The Federal Government now intrudes in public education in every way possible.  The Department of Education has mandated the "voluntary" adoption of "Common Core Standards" that, backed up by high-stakes testing and regulatory restrictions, is strangling the creativity and quality that American teachers have traditionally brought into the classroom.  At the same time, the Federal Government pours uncounted billions into trendy programs while blithely ignoring the fact that it has NEVER fully funded its own Special Education program for some of our most challenged kids.

This needs to STOP.  Whether it is No Child Left Behind or Race To The Top, it needs to stop.

Instead, this is what the Federal Government should be doing with Education:

--Providing resources instead of restrictions.  Federal tax money that returns to state and districts should come with as few strings attached as possible.  Push that money down into the classrooms:  we spend enough on education that every child should have his or her own laptop--what each student has now is his or her own personal bureaucrat.

--Stop the madness of high-stakes testing.  Constantly changing (and hideously expensive) standardized tests that impact school funding are leaching the creativity and personal responsibility of teachers right out of our classrooms.  They haven't improved education; they've created another government-dependent cottage industry of data coaches and rubric writers.

--Encourage innovation, not comformity.  Contrary to bureaucratic belief, no single solution works everywhere.  We need to loosen the laws that prevent experimentation with vouchers, choice, charters, and magnet schools, and we need to stop treating conscientious homeschooling parents as pariahs.

IMPORTANT NOTE:  This is NOT Gary Johnson's Education Agenda, this is me writing a "what-if" possible agenda for a serious Libertarian candidate (who might have served two terms as Governor of New Mexico)
The greater campaign organization:  C

Not being picky, but when you sign up for email, twitter, or text message updates, something should be going out from the campaign every single day.  72 hours and--nothing.

Likewise, State coordinators (whom I realize are doing this as a labor of love on their own time, ok) need to answer emails or phone calls from potential volunteers within a day or so.  Not happening (and this is not only my experience).

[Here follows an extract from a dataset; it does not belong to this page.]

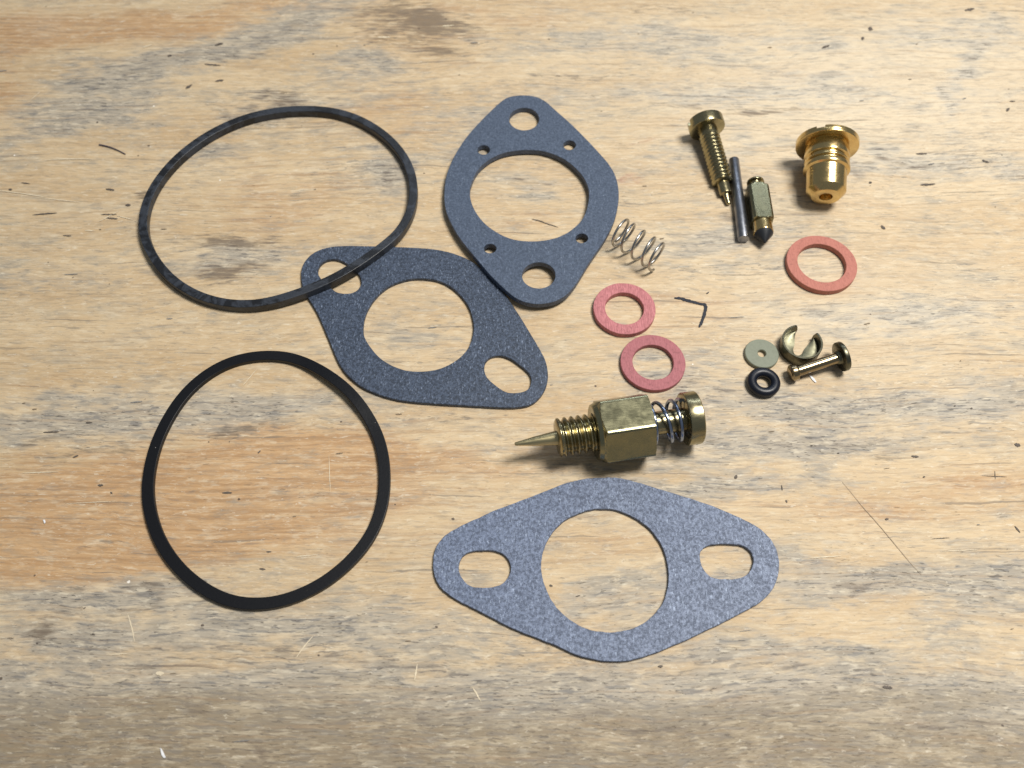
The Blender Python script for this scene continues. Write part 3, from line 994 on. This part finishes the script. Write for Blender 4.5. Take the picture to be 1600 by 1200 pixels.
prof = [(sH0 - .1, 1.0), (sH0 - .1, 4.9), (sH0, 5.15), (sH0 + .7, 5.45)] + [(sH0 + .75 + .09 * k, 5.5 + .17 * k) for k in range(7)]
prof += [(s, 7) for s in np.linspace(sH0 + 1.4, sH1 - 0.35, 10)] + [(sH1 - .2, 6.55), (sH1 - 0.08, 6.0), (sH1, 5.5), (sH1, 2.0)]
V, F = lathe(prof, A0, ax, 180, hexr)
fix_normals(mesh_obj('hexagon_body', V, F, M['brass_olive'], root, OR, sharp=20))
sK = S(1067.5)
V, F = lathe([(sH1 - .5, 2.2), (sK + .3, 2.2)], A0, ax, 48)
fix_normals(mesh_obj('shank', V, F, M['brass'], root, OR))
V, F = slotted_disc(5.0, sK, sK + 1.4, sK + 2.7, 1.15, A0, ax, roll=math.radians(20))
fix_normals(mesh_obj('screw_head', V, F, M['brass'], root, OR, sharp=28))


def spring_u(t):
    return 0.05 * t / 0.28 if t < 0.28 else (0.05 + 0.57 * (t - 0.28) / 0.26 if t < 0.54 else 0.62 + 0.38 * (t - 0.54) / 0.46)


V, F = helix_tube(A0, ax, 3.8, 0.37, sH1 + 0.32, sK - 0.32, 3.3, math.radians(-60), sfun=spring_u)
fix_normals(mesh_obj('spring', V, F, M['spring_blue'], root, OR, sharp=60))

# ------------------------------------------------------------------ idle screw
hf = P(1105.5, 203, 3.95)
tp = P(1138.6, 319, 0.62)
ax = (tp - hf)
L = ax.length
ax.normalize()
print('idle screw', L)
root = empty('adjusting_screw', (P(1120, 270, 0).x, P(1120, 270, 0).y, 0))
tag(root, 'long-threaded brass screw with slotted round head and stepped tip, beside the steel pin', 'screw')
OR = tuple(root['o_mm'])
V, F = slotted_disc(4.1, 0.0, -1.3, -2.6, 1.1, hf, ax, roll=math.radians(-8))
fix_normals(mesh_obj('screw_head', V, F, M['brass'], root, OR, sharp=28))
s0, s1 = 0.10 * L, 0.715 * L
prof = [(-.3, 2.2), (s0, 2.25)] + [(s, 2.35) for s in np.arange(s0 + .05, s1, 0.08)] + [(s1 + .15, 1.9), (s1 + .3, 1.42)]
V, F = lathe(prof, hf, ax, 60, thread_r(0.42, s0, s1, 0.98))
fix_normals(mesh_obj('threaded_shank', V, F, M['brass'], root, OR, sharp=45))
V, F = lathe(bev([(s1 + .2, 1.38), (.865 * L, 1.38), (.87 * L, 1.35), (.875 * L, 0.72), (.97 * L, 0.52), (L, 0.46), (L, 0.02)], .08), hf, ax, 40)
fix_normals(mesh_obj('stepped_tip', V, F, M['brass'], root, OR, sharp=35))

# ------------------------------------------------------------------ steel pin
a = P(1146.5, 250, 1.1)
b = P(1161.8, 374, 1.2)
d = (b - a)
V, F = lathe(bev([(0, 0.02), (0, 1.18), (d.length, 1.25), (d.length, 0.02)], .14), a, d.normalized(), 40)
o = mesh_obj('steel_pin', V, F, M['steel'], None, tuple(P(1154, 312, 0)), sharp=35)
fix_normals(o)
tag(o, 'plain dull grey steel hinge pin between the brass screw and the inlet needle', 'pin')

# ------------------------------------------------------------------ inlet needle
a = P(1180.5, 287, 2.3)
b = P(1197.3, 384, 1.0)
b2 = P(1193.0, 365, 2.15)
d = (b2 - a)
L = d.length
ax = d.normalized()
print('inlet needle', L)
root = empty('inlet_needle', (P(1188, 330, 0).x, P(1188, 330, 0).y, 0))
tag(root, 'square brass inlet needle with a pointed black rubber tip, right of the steel pin', 'needle')
OR = tuple(root['o_mm'])


def sqr(s, r, th):
    q = ((th) % (math.pi / 2)) - math.pi / 4
    h = 2.25
    hr = h / max(math.cos(((th + math.pi / 4) % (math.pi / 2)) - math.pi / 4), 0.5)
    hr = min(hr, 2.85)
    return min(hr, r)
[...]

Applying for Federal matching funds:  A

I don't care about the philosophical arguments; get the money.  It has already been taken from me, and I'd rather have you use it right now than anybody else.

The VP pick:  A

Judge Gray brings important features to the ticket, not the least of which is his potential to help the LP get into the 150,000-200,000 vote range in California, and his ability to mobilize marijuana legalization advocates nationwide.

Staying in the News:  B+

Appearing on Colbert, challenging Bloomberg on "Stop and Frisk," and playing the media over his VP pick have all been good.  But Google and the other news aggregators need at least one (if not two or three) new stories every single day. We need to know where Gary Johnson is today, and what he's talking about, and with whom.  Those of us who blog will get it out there, but you've got to get it to us. (And every time Gary shows up at any percentage in any poll, there better be a news release.)

On target for 1,000,000+ votes:  B


I know it's unfair to judge when Gary doesn't even have the nomination, but presidential politics IS both unforgiving and unfair.  I'm looking at a standard of wanting to see Gary in a presidential debate, and while that is barely attainable, it requires damn-near error-free campaigning to get there.


The materials are there, but I am still concerned with the vision.  Not the candidate's vision, the campaign's vision.

A lot of people are aching for a third-party candidate they can support who can run a real campaign.